A strategy is a plan for how a specific goal could be achieved, while a tactic is the action you take to achieve it. In other words, a strategy is the answer to what you’re going to do to meet a goal; a tactic is how you’re going to do it.

For example, if you want to increase your sales revenue, that’s your goal. One of the ways you could achieve that goal is by driving more traffic to your website – that’s your strategy. You could build landing pages, engage customers through social media, create email marketing campaigns, and so on— and these would be deemed as tactics you could implement to execute the strategy you’d outlined.

Strategy and Tactics Must Go Hand in Hand

Going back to the quote I started this post with, Sun Tzu not only describes the difference between strategy and tactics, but also underlines their interdependence.

Simply put, strategy minus tactics is just big thoughts and no action.
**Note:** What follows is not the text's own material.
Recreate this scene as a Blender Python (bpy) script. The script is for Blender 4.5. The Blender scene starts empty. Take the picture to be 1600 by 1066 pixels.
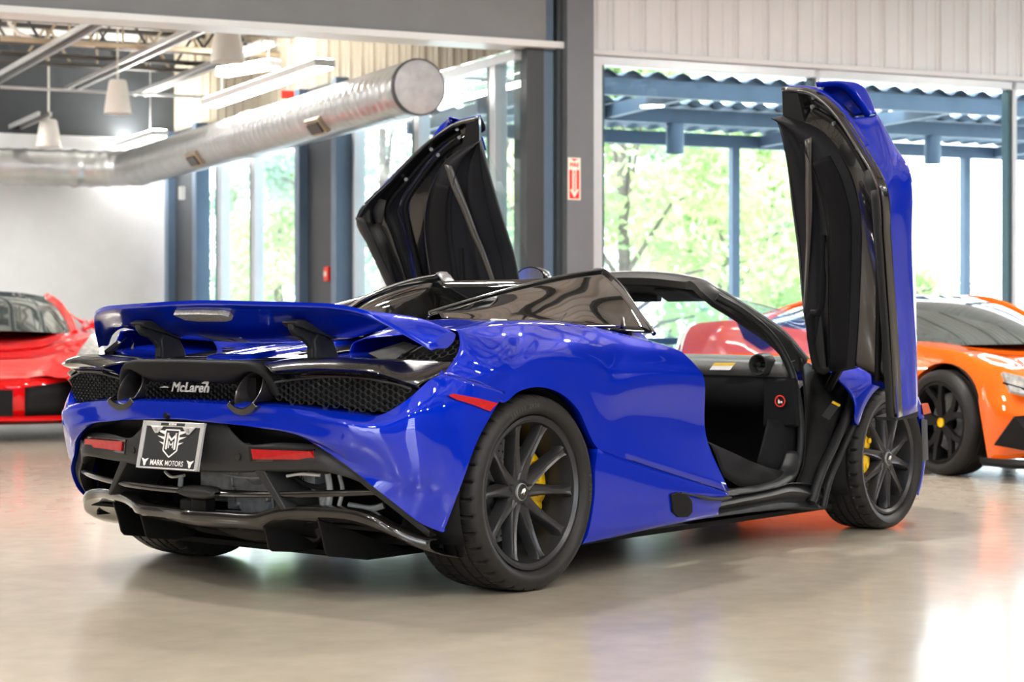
import bpy, bmesh, math, random
from mathutils import Vector, Matrix, Euler

# ------------------------------------------------------------------ camera, world, sun, exposure
SC = bpy.context.scene
COL = SC.collection
CAM_LOC = Vector((-5.14863, -5.02384, 0.90566))
YAW, PITCH, FPX = 0.680956, -0.0044887, 2933.6        # heading from +x, tilt, focal length in 1600-px-frame pixels
F_ = Vector((math.cos(YAW) * math.cos(PITCH), math.sin(YAW) * math.cos(PITCH), math.sin(PITCH)))
R_ = Vector((math.sin(YAW), -math.cos(YAW), 0))
U_ = R_.cross(F_)
cd = bpy.data.cameras.new('camera')
cam = bpy.data.objects.new('camera', cd)
COL.objects.link(cam)
cam.matrix_world = Matrix(((R_.x, U_.x, -F_.x, CAM_LOC.x), (R_.y, U_.y, -F_.y, CAM_LOC.y), (R_.z, U_.z, -F_.z, CAM_LOC.z), (0, 0, 0, 1)))
cd.sensor_width = 36.0
cd.lens = FPX / 1600 * 36.0
cd.clip_start, cd.clip_end = 0.1, 200
cd.dof.use_dof = True
cd.dof.focus_distance = 6.9
cd.dof.aperture_fstop = 4.0
SC.camera = cam

W = bpy.data.worlds.new('world'); SC.world = W
W.use_nodes = True
wn = W.node_tree.nodes; wn.clear()
wo = wn.new('ShaderNodeOutputWorld'); wb = wn.new('ShaderNodeBackground')
wb.inputs['Color'].default_value = (0.86, 0.93, 1.0, 1)
wb.inputs['Strength'].default_value = 4.4
W.node_tree.links.new(wb.outputs[0], wo.inputs[0])
sl = bpy.data.lights.new('sun', 'SUN'); sl.energy = 3.6; sl.angle = 0.02; sl.color = (1, 0.96, 0.9)
sun = bpy.data.objects.new('sun', sl); COL.objects.link(sun)
sun.rotation_euler = Vector((0.75, -0.12, -1.0)).to_track_quat('-Z', 'Y').to_euler()

SC.view_settings.view_transform = 'Standard'
SC.view_settings.look = 'None'
SC.view_settings.gamma = 1.0
SC.view_settings.exposure = 1.0
SC.cycles.max_bounces = 10
SC.cycles.diffuse_bounces = 5
SC.cycles.glossy_bounces = 5
SC.cycles.transparent_max_bounces = 16
SC.cycles.transmission_bounces = 6
SC.cycles.caustics_reflective = False
SC.cycles.caustics_refractive = False
SC.cycles.sample_clamp_indirect = 8.0
SC.cycles.use_denoising = True

# ------------------------------------------------------------------ picking points: a pixel of the frame plus one known coordinate gives a point in metres
def ray(px, py):
    return F_ + R_ * ((px - 800) / FPX) - U_ * ((py - 533) / FPX)
def X(px, py, x):
    d = ray(px, py); return CAM_LOC + d * ((x - CAM_LOC.x) / d.x)
def Y(px, py, y):
    d = ray(px, py); return CAM_LOC + d * ((y - CAM_LOC.y) / d.y)
def Z(px, py, z):
    d = ray(px, py); return CAM_LOC + d * ((z - CAM_LOC.z) / d.z)
def PL(px, py, p0, n):
    d = ray(px, py); return CAM_LOC + d * ((Vector(p0) - CAM_LOC).dot(n) / d.dot(n))
def DEP(px, py, depth):
    return CAM_LOC + ray(px, py) * depth
def RX(px, py, off=0.0):                                # on the rear face of the car, bowed in plan; off = metres in front of it
    x = -0.75
    for _ in range(12):
        p = X(px, py, x)
        x = -0.80 + 0.17 * p.y * p.y + off
    return X(px, py, x)
def M1(p):                                              # mirror to the other side of the car
    return Vector((p[0], -p[1], p[2]))
def ML(ps):
    return [M1(p) for p in ps]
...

Tactics without strategy is plain chaos, a disaster waiting to happen.

Therefore, if you want your organization to achieve goals, then you have to make sure your strategy and tactics work in absolute tandem.
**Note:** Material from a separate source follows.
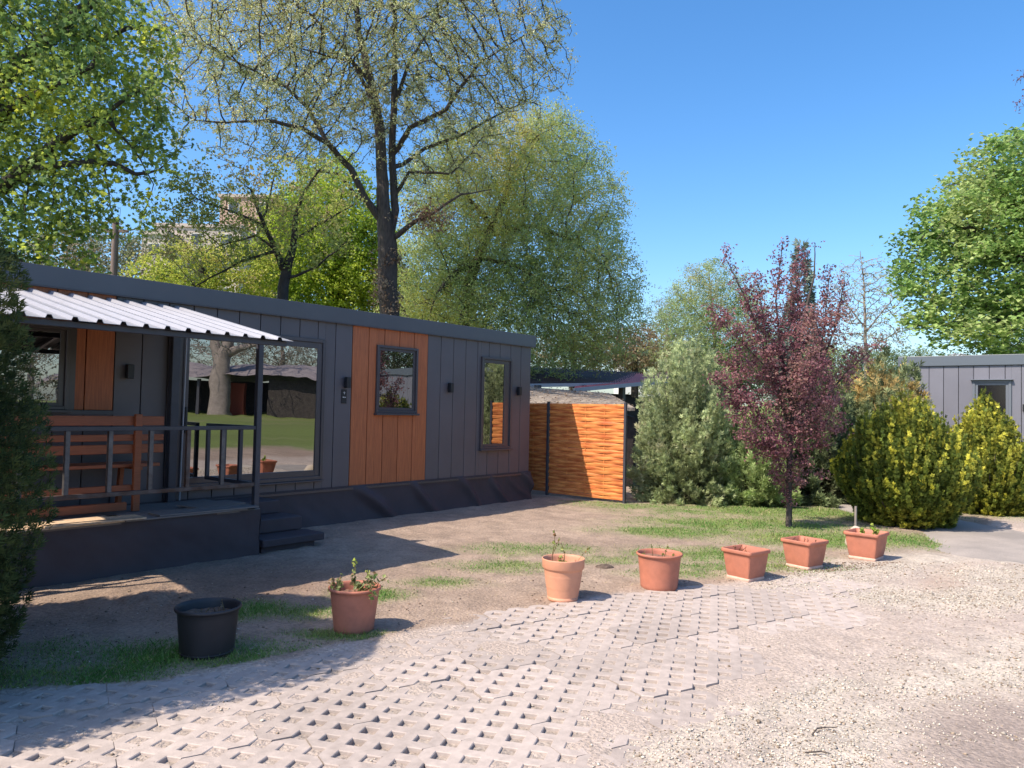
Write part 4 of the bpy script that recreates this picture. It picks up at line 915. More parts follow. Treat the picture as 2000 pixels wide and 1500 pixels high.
tree('poplar_tree', 'tall silvery half-leafed tree with a forked dark trunk rising behind the long cabin', 'tree',
     [[(762, 640, 17.3, 0.224), (757, 560, 17.2, 0.218), (757, 480, 17.2, 0.218), (750, 420, 17.1, 0.158), (745, 330, 17.1, 0.125), (742, 250, 17, 0.112), (722, 150, 17, 0.086), (700, 60, 17, 0.066), (690, -60, 17, 0.053)],
      [(757, 480, 17.2, 0.106), (772, 410, 17.3, 0.090), (765, 300, 17.4, 0.079), (770, 200, 17.5, 0.074), (772, 80, 17.6, 0.058), (770, -60, 17.6, 0.042)],
      [(745, 430, 17.2, 0.090), (715, 390, 16.9, 0.079), (685, 330, 16.7, 0.069), (640, 280, 16.4, 0.058), (590, 250, 16, 0.045), (520, 235, 15.7, 0.032), (440, 240, 15.4, 0.021), (380, 235, 15.3, 0.016)],
      [(640, 280, 16.4, 0.053), (600, 210, 16.2, 0.042), (560, 170, 16, 0.032), (480, 130, 15.8, 0.024), (400, 90, 15.7, 0.016)],
      [(772, 300, 17.4, 0.069), (800, 250, 17.1, 0.058), (870, 215, 16.8, 0.047), (900, 170, 16.7, 0.040), (940, 120, 16.6, 0.026), (1030, 65, 16.5, 0.018), (1100, 30, 16.5, 0.010)],
      [(775, 330, 17.4, 0.053), (830, 290, 17.8, 0.042), (900, 265, 18, 0.032), (970, 225, 18.1, 0.021), (1040, 190, 18.2, 0.014)],
      [(775, 380, 17.4, 0.047), (800, 335, 17.1, 0.037), (880, 340, 16.9, 0.026), (920, 300, 16.8, 0.016)],
      [(742, 250, 17, 0.063), (715, 170, 17.3, 0.047), (670, 90, 17.4, 0.037), (610, 30, 17.5, 0.026), (560, 0, 17.5, 0.021)],
      [(772, 200, 17.5, 0.053), (800, 120, 17.7, 0.037), (850, 40, 17.9, 0.026), (880, -40, 18, 0.016)],
      [(722, 160, 17, 0.053), (690, 120, 16.8, 0.037), (640, 110, 16.6, 0.024), (570, 90, 16.4, 0.016)],
      [(712, 400, 17, 0.042), (660, 340, 17.3, 0.032), (600, 330, 17.5, 0.021), (540, 300, 17.6, 0.010)],
      [(765, 470, 17.2, 0.072), (800, 440, 17, 0.056), (850, 412, 16.9, 0.036), (900, 380, 16.9, 0.024), (960, 370, 16.9, 0.010)]],
     [(730, 60, 17.2, 4.3, 2.6, 3.0), (480, 170, 16, 2.6, 1.5, 1.8), (930, 130, 17, 2.2, 1.6, 2), (600, 240, 16.5, 2.2, 1.2, 1.6), (850, 300, 17.2, 1.6, 1.0, 1.4), (480, 30, 16.5, 2.6, 1.8, 2), (1040, 60, 16.8, 1.0, .6, 1), (700, -160, 17, 4.5, 2, 3)],
     9500, dict(per=18, sig=.075, size=.048, cols=SILV, csc=.7, mix=.4, asp=.7, rmax=.02), step=.16, infl=1.4, kill=.19, r0=.0075, seed=5, trop=(0, 0, .05), extra=ivy, leafmat=LEAFS)
GREYG = [(.32, .42, .15), (.40, .50, .19), (.46, .52, .27), (.58, .62, .13), (.58, .53, .22)]
tree('willow_tree', 'broad grey-green willow-like tree with drooping leaves right of the silvery tree', 'tree',
     [[(905, 640, 22, 0.165), (915, 560, 22, 0.154), (935, 500, 22, 0.132), (960, 440, 22.2, 0.099), (1000, 350, 22.5, 0.066), (1040, 260, 22.6, 0.039)], [(930, 510, 22, 0.110), (880, 540, 21, 0.083), (850, 580, 20.5, 0.044)], [(945, 460, 22, 0.099), (1040, 440, 21.8, 0.066), (1120, 470, 21.5, 0.044), (1180, 520, 21.2, 0.028)], [(960, 440, 22, 0.077), (900, 370, 22, 0.055), (880, 300, 22, 0.028)], [(930, 500, 22, 0.077), (1010, 520, 21.5, 0.055), (1090, 570, 21, 0.033)]],
     [(1000, 420, 22.3, 3.4, 3.2, 2.8), (1120, 560, 21.5, 2.0, 2.0, 2.2), (1000, 640, 21.5, 3.6, 1.6, 2.0), (1080, 250, 22.5, 1.0, .9, 1.2), (860, 560, 22, 1.8, 2.0, 2), (1190, 640, 21.3, 1.1, 1.2, 1.4)],
     8500, dict(per=44, sig=.19, size=.078, cols=GREYG, csc=.55, mix=.25, asp=.38, rmax=.02, drop=.12, up=.2), step=.22, infl=2.0, kill=.25, r0=.006, seed=6, trop=(0, 0, -.02))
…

Besides tying everything nicely and giving your business a clear course of action, a well chalked-out strategy also —

  • Helps identify the key areas for business growth
  • Boosts business performance
  • Improves employee performance as they know exactly what they need to do
  • Contributes toward a better understanding of customers
  • Helps eliminate factors that aren’t pushing the business toward long-term objectives
  • Prevents waste of time and money on tactics that will never yield results

Done right, putting strategy at the core of your key management processes and systems can truly be a game-changer for your business.

How to Do It Right?

David P. Norton and Robert S. Kaplan in their widely-acclaimed book, The Strategy-Focused Organization: How Balanced Scorecard Companies Thrive in the New Business Environment, have laid out five key principles needed to build a strategy-focused organization.

  1. Translate the strategy into operational terms
  2. Align the organization to the strategy
  3. Make strategy everyone’s everyday job
  4. Make strategy a continual process
  5. Mobilize change through strong, effective leadership

Try this five-step process to bring strategy at the center of your organizational wheel. That way, you can be more in control of where you want your business to go and how you will get there.
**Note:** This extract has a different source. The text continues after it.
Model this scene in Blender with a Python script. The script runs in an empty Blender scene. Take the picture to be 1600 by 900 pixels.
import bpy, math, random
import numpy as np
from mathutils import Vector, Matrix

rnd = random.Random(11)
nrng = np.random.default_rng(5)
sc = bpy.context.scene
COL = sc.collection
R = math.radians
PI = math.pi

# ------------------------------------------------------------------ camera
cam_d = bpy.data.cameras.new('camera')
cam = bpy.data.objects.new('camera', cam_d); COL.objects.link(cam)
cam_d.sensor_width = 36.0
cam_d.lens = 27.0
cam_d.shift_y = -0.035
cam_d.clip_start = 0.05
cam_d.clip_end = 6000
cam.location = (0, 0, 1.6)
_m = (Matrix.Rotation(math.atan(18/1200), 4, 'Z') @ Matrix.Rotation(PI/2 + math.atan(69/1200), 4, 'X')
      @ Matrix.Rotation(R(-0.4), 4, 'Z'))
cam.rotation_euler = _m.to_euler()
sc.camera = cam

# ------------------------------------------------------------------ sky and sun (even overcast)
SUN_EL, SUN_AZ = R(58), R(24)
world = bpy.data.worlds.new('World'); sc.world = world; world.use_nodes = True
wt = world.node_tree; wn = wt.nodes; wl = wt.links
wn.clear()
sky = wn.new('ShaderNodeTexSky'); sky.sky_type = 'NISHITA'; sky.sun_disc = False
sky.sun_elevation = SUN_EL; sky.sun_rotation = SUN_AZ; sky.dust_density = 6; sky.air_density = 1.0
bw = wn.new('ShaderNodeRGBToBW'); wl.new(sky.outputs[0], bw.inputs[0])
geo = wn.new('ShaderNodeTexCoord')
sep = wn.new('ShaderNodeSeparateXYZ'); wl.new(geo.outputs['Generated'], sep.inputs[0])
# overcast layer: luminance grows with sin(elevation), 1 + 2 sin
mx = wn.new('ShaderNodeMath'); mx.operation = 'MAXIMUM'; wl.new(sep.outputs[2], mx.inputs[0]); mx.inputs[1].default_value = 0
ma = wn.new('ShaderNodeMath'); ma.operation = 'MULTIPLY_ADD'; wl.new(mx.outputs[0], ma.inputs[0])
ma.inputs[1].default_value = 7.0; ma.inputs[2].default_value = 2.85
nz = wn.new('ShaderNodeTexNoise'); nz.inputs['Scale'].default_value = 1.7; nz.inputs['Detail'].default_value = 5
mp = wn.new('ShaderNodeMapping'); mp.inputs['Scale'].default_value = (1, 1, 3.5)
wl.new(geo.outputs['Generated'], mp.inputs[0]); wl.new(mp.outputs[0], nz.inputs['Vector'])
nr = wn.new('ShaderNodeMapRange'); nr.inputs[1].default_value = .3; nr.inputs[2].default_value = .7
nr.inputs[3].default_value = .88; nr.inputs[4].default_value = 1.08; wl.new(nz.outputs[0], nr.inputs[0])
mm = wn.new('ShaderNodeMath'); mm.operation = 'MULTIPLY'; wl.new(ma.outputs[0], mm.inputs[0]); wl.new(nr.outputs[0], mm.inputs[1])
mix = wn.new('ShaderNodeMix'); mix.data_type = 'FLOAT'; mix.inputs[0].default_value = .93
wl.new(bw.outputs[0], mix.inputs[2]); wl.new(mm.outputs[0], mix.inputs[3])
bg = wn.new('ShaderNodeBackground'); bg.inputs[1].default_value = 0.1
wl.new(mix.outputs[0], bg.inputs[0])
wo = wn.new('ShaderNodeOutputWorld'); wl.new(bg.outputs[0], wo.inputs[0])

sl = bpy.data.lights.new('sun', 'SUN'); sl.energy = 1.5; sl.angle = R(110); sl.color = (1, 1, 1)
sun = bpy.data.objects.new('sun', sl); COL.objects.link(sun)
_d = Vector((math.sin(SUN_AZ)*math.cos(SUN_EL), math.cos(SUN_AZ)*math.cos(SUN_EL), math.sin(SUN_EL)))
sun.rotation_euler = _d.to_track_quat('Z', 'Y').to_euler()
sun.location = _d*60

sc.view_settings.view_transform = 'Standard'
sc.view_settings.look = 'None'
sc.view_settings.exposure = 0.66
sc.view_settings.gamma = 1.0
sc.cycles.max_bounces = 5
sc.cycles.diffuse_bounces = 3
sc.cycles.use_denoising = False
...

Remember, a great strategy never depends on tactical brilliance for success. However, even the best tactics can’t make up for a lack of strategic thinking.

Lastly, here are six tell-tale signs that your business lacks a strategy and badly needs one:

  • Your target audience is ‘everyone’
  • Your social media channels show months or years of inactivity
  • You are analyzing customer data in silos, or not at all
  • Your business is running in the same exact way it started
  • You rarely come across exciting new business opportunities (or fail to recognize it when you see one)
  • You’re clueless about what your competitors are doing

So before you decide whether to put your money into Facebook or Twitter campaigns or how email marketing stacks up for your business or whether buying that shiny new automation tool will solve all your business problems, take a step back to put your strategy in the right place. You’d be surprised how that one step alone will weed out a lot of your business issues.